In Iwaniec's "Spectral methods of automorphic forms" he says (page 128) that a (smooth and of bounded variation) $f$ can be written through Kontorovitch-Lebedev inversion if $f$ satisfies \[ f^j(x)\ll \frac {1}{(x+1)^\alpha },\hspace {10mm}f(0)=0\hspace {20mm}(1)\] for some $\alpha >2$ and for $j=0,1,2$. With this he then goes on to prove a trace formula. The same conditions are given on page 411 of Iwaniec and Kowalski's "Analytic Number Theory". In the Appendix of the first book, he says the inversion is fine if \[ \int _{0}^\infty |f(x)|\left (\frac {1}{\sqrt x}+\frac {|\log x|}{x}\right )dx<\infty \hspace {20mm}(2).\] But this is weaker than (1) right? (Unless I've made a mistake, I'll go through it now to try confirm). So my question is: what purpose do the conditions (1) serve?

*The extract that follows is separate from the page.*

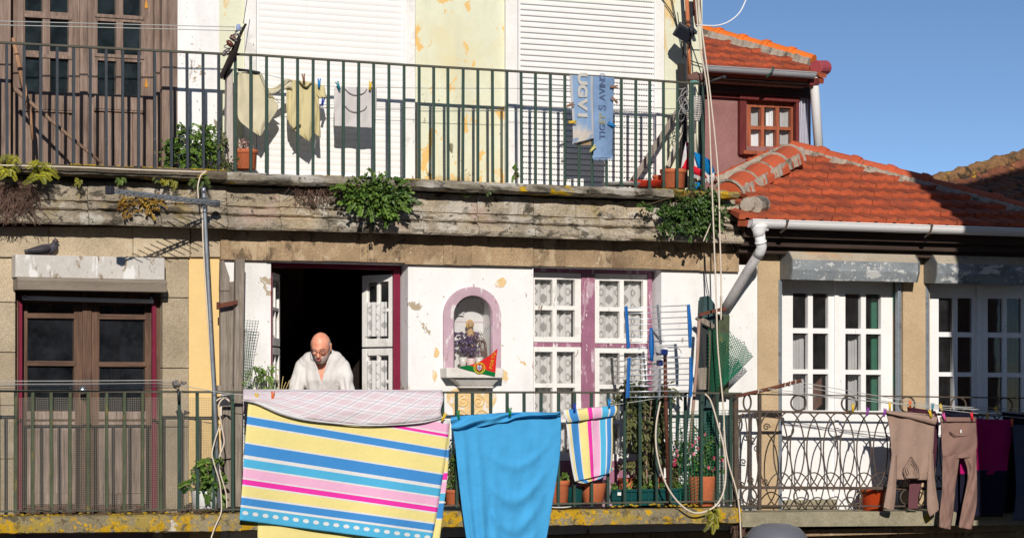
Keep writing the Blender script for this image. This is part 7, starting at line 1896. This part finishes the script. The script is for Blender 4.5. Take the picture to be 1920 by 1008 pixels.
b = MB(); c = catmull([W(52, 469.5, dp_ + .045), W(70, 468, dp_ + .06), W(86, 466, dp_ + .058), W(94, 466, dp_ + .04)], 5); b.tube(c, [.006 + .02 * math.sin(math.pi * (i + 1) / (len(c) + 1)) for i in range(len(c))], 10); b.build('wing', surf('wing_feathers', S(70, 66, 70), var=.3, scale=20, fine=90, finevar=.25, rough=.6, stretch=(.5, 1, 2)), PG, smooth=True)
b = MB(); b.lathe(W(108, 452.8, dp_), [(.006, 0), (.004, .01), (0, .018)], 8, rot=Matrix.Rotation(math.radians(100), 3, 'Y')); b.build('beak', plain('dark_beak', S(70, 64, 60)), PG)
b = MB(); b.ball(W(105, 451.5, dp_ + .019), .0045); b.build('eye', plain('orange_eye', S(200, 110, 40), .2), PG)
b = MB()
for x in (82, 90): b.tube([W(x, 474, dp_ + .01), W(x + 1, 480, dp_ + .015), W(x + 5, 480.2, dp_ + .03)], .005, 5)
b.each('leg', plain('pink_leg', S(170, 90, 84)), PG)
# ================================================================ the man in the doorway
PM3 = Matrix((-RGT, -FWD, Vector((0, 0, 1)))).transposed()
PO_ = W(604, 740, -.06); PO_.z = FLO
MAN = thing('person', 'bald man with glasses and grey stubble in a white shirt, leaning over the railing', 'person', PO_)
def L3(x, y, z): return PO_ + PM3 @ Vector((x, y, z))
def loft(b, secs, n=20):
    vs = []
    for (x, y, z, rx, ry, pitch) in secs:
        for k in range(n):
            a = 2 * math.pi * k / n; q = Vector((rx * math.cos(a), ry * math.sin(a), 0)); q = Matrix.Rotation(pitch, 3, 'X') @ q
            vs.append(L3(x + q.x, y + q.y, z + q.z))
    m = len(secs)
    b.add(vs, [[i * n + k, i * n + (k + 1) % n, (i + 1) * n + (k + 1) % n, (i + 1) * n + k] for i in range(m - 1) for k in range(n)] + [list(range(n - 1, -1, -1)), list(range((m - 1) * n, m * n))])
def torso(b, g):
    loft(b, [(0, -.22, .86, .150 + g, .115 + g, 0), (0, -.19, .94, .155 + g, .125 + g, -.1), (0, -.095, 1.03, .150 + g, .130 + g, -.2), (0, -.055, 1.12, .158 + g, .122 + g, -.25), (0, -.035, 1.20, .164 + g, .106 + g, -.35), (0, -.005, 1.265, .142 + g, .082 + g, -.4), (0, .012, 1.305, .112 + g, .064 + g, -.45), (0, .03, 1.335, .066 + g, .055 + g, -.5)])
    for s in (-1, 1):
        b.ball(L3(s * .155, -.035, 1.196), .058 + g); b.ball(L3(s * .132, -.022, 1.232), .055 + g); b.ball(L3(s * .105, -.006, 1.262), .053 + g)
def limb(b, pts, rs):
    P = [L3(*p) for p in pts]; n = 6
    c = catmull(P, n); r = []
    for i in range(len(c)):
        t = i / n; k = min(int(t), len(rs) - 2); r.append(lerp(rs[k], rs[k + 1], t - k))
    b.tube(c, r, 14)
    b.ball(P[0], rs[0]); b.ball(P[-1], rs[-1])
ARM = lambda s: [(s * .163, -.035, 1.203), (s * .200, .0, 1.075), (s * .216, .045, .955), (s * .205, .165, .945), (s * .190, .275, .955)]
LEG = lambda s: [(s * .085, -.24, .88), (s * .10, -.20, .66), (s * .105, -.16, .48), (s * .108, -.21, .26), (s * .11, -.24, .07)]
TILT = Matrix.Rotation(math.radians(-9), 3, 'Z') @ Matrix.Rotation(math.radians(-24), 3, 'X') ; HC = Vector((0, .125, 1.372)); HS = 1.09
def sm(a, e, x):
    t = min(1, max(0, (x - a) / (e - a))); return t * t * (3 - 2 * t)
def headfn(u):
    """skull and face surface for a direction u (y = face, z = crown)"""
    rx, ry, rz = .0705, .0945, .113
    p = Vector((u.x * rx, u.y * ry, u.z * rz))
    low = sm(.0, -1, u.z)
    p.x *= 1 - .13 * low - .0 * u.z
    if u.z > 0: p.x *= 1 + .10 * sm(0, .55, u.z) * (1 - sm(.8, 1, u.z)); p.z *= .965
    if u.z < 0: p.z *= 1.16; p.y += .018 * low
    front = sm(.35, .95, u.y)
    p.y += .008 * front * math.exp(-((u.z - .12) / .13) ** 2)                      # brow
    p.y -= .0035 * front * math.exp(-((u.z + .05) / .10) ** 2) * math.exp(-((abs(u.x) - .36) / .2) ** 2)  # eye sockets
    p.y += .006 * front * math.exp(-((u.z + .52) / .12) ** 2) * math.exp(-(u.x / .35) ** 2)
    p.y += .010 * sm(.2, .9, u.y) * math.exp(-((u.z + .9) / .2) ** 2)            # chin
    if u.y < -.3: p.y *= 1.04
    return p
def H(p): return PO_ + PM3 @ (HC + TILT @ (Vector(p) * HS))
def head_shape(b, scale=1.0):
    b.ball((0, 0, 0), 1, nu=36, nv=26, fn=lambda u, p: H(headfn(u) * scale))
b = MB()
torso(b, -.020)
loft(b, [(0, .0, 1.27, .062, .058, -.5), (0, .04, 1.31, .056, .056, -.7), (0, .085, 1.345, .054, .056, -.7), (0, .10, 1.37, .05, .05, -.7)])
head_shape(b)
# nose, nostrils, lips, ears
for y, z, r in ((.098, .004, .008), (.106, -.012, .0095), (.114, -.027, .0115), (.116, -.036, .013)): b.ball(H((0, y - .004, z)), r * HS)
b.ball(H((.011, .103, -.038)), .0085); b.ball(H((-.011, .103, -.038)), .0085)
for s in (-1, 1):
    b.ball(H((s * .073, -.008, -.012)), .009, .019, .034, PM3 @ TILT); b.ball(H((s * .074, -.012, .008)), .010, .02, .018, PM3 @ TILT)
    b.ball(H((s * .033, .086, -.020)), .015)          # cheekbones
for s in (-1, 1):
    limb(b, ARM(s), [.042, .040, .037, .035, .028])
    limb(b, LEG(s), [.088, .078, .058, .056, .040])
    loft(b, [(s * .11, -.29, .01, .03, .03, 0), (s * .11, -.29, .06, .03, .03, 0)])
    P = [L3(s * .11, -.27, .045), L3(s * .115, -.18, .045), L3(s * .125, -.08, .03)]; b.tube(catmull(P, 4), [.04, .042, .044, .044, .043, .041, .039, .036, .028], 10)
    # hand: palm, four bent fingers and a thumb, resting over the inner side of the rail
    wr = Vector(ARM(s)[-1]); pc = wr + Vector((-s * .005, .045, .004))
    b.tube([L3(*wr), L3(*(wr + Vector((0, .025, .004)))), L3(*(wr + Vector((-s * .003, .07, .008))))], [.028, .036, .034], 10)
    for k in range(4):
        bx = wr + Vector((s * (.030 - .020 * k), .078, .010)); ln_ = (.030, .036, .038, .034)[k]
        b.tube(catmull([L3(*(bx - Vector((0, .02, 0)))), L3(*bx), L3(*(bx + Vector((0, ln_ * .55, -.004)))), L3(*(bx + Vector((0, ln_ * .75, -.026)))), L3(*(bx + Vector((0, ln_ * .5, -.046))))], 3), [.0105] * 4 + [.0095] * 4 + [.0085] * 3 + [.0075] * 2, 8)
    bx = wr + Vector((-s * .026, .03, .0)); b.tube(catmull([L3(*(bx + Vector((s * .012, -.01, 0)))), L3(*(bx + Vector((-s * .014, .02, -.004)))), L3(*(bx + Vector((-s * .022, .046, -.012))))], 4), [.013] * 3 + [.0115] * 3 + [.0095] * 3, 8)
nS = NT('skin'); pS = nS.pos()
cS = nS.ramp(nS.noise(pS, 16, 5), [(.3, S(216, 136, 106, 1)), (.7, S(240, 172, 142, 1))])
cS = nS.mix(nS.math('MULTIPLY', nS.step(nS.noise(pS, 60, 4), .6, .75), .3), cS, S(186, 96, 74))
SKIN = nS.done(nS.bsdf(cS, .45, .4, 0, nS.bump(nS.noise(pS, 120, 4), .15, .004), Subsurface_Weight=.12, Subsurface_Radius=(.01, .004, .002)))
BODY = fuse(b, 'body', SKIN, MAN, .0052, 3, .4)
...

Let's replace (1) by just \[ f^j(x)\ll \frac {1}{(x+1)^\alpha }\hspace {20mm}(3)\] for $j=0,1$ and some $\alpha >1$. I'll try showing this is already enough for (2).
Since $f(x)\ll 1/x$ for large $x$ and $f(x)\ll 1$ for small $x$ showing (2) reduces to showing \[ \int _0^{1/2}\frac {|f(x)\log x|dx}{x}<\infty .\] This integral is (I'm going to ignore modulus signs on $f$) \[ \left (\frac {f(x)(\log x)^2}{2}\right )_0^{1/2}-\frac {1}{2}\int _0^{1/2}f'(x)(\log x)^2dx\] and, since $f'(x)\ll 1$ for small $x$, the integral here is $\ll t\left ((\log t)^2+\log t+1\right )$ so our work amounts to having to prove \[ \lim _{x\rightarrow 0}f(x)(\log x)^2=\lim _{x\rightarrow 0}x(\log x)^2=0\hspace {10mm}(4).\] Now (I'm going to ignore constants) \[ \lim _{x\rightarrow \infty }x(\log x)^3=\lim _{x\rightarrow 0}\frac {(\log x)^2/x}{1/x^2}=\lim _{x\rightarrow 0}x(\log x)^2=...=\lim _{x\rightarrow 0}x(\log x)^0=0\] so the second limit in $(4)$ is ok and the first is \[ \lim _{x\rightarrow 0}\frac {xf'(x)}{1/(\log x)^3}\ll \lim _{x\rightarrow 0}x(\log x)^3\] so also ok.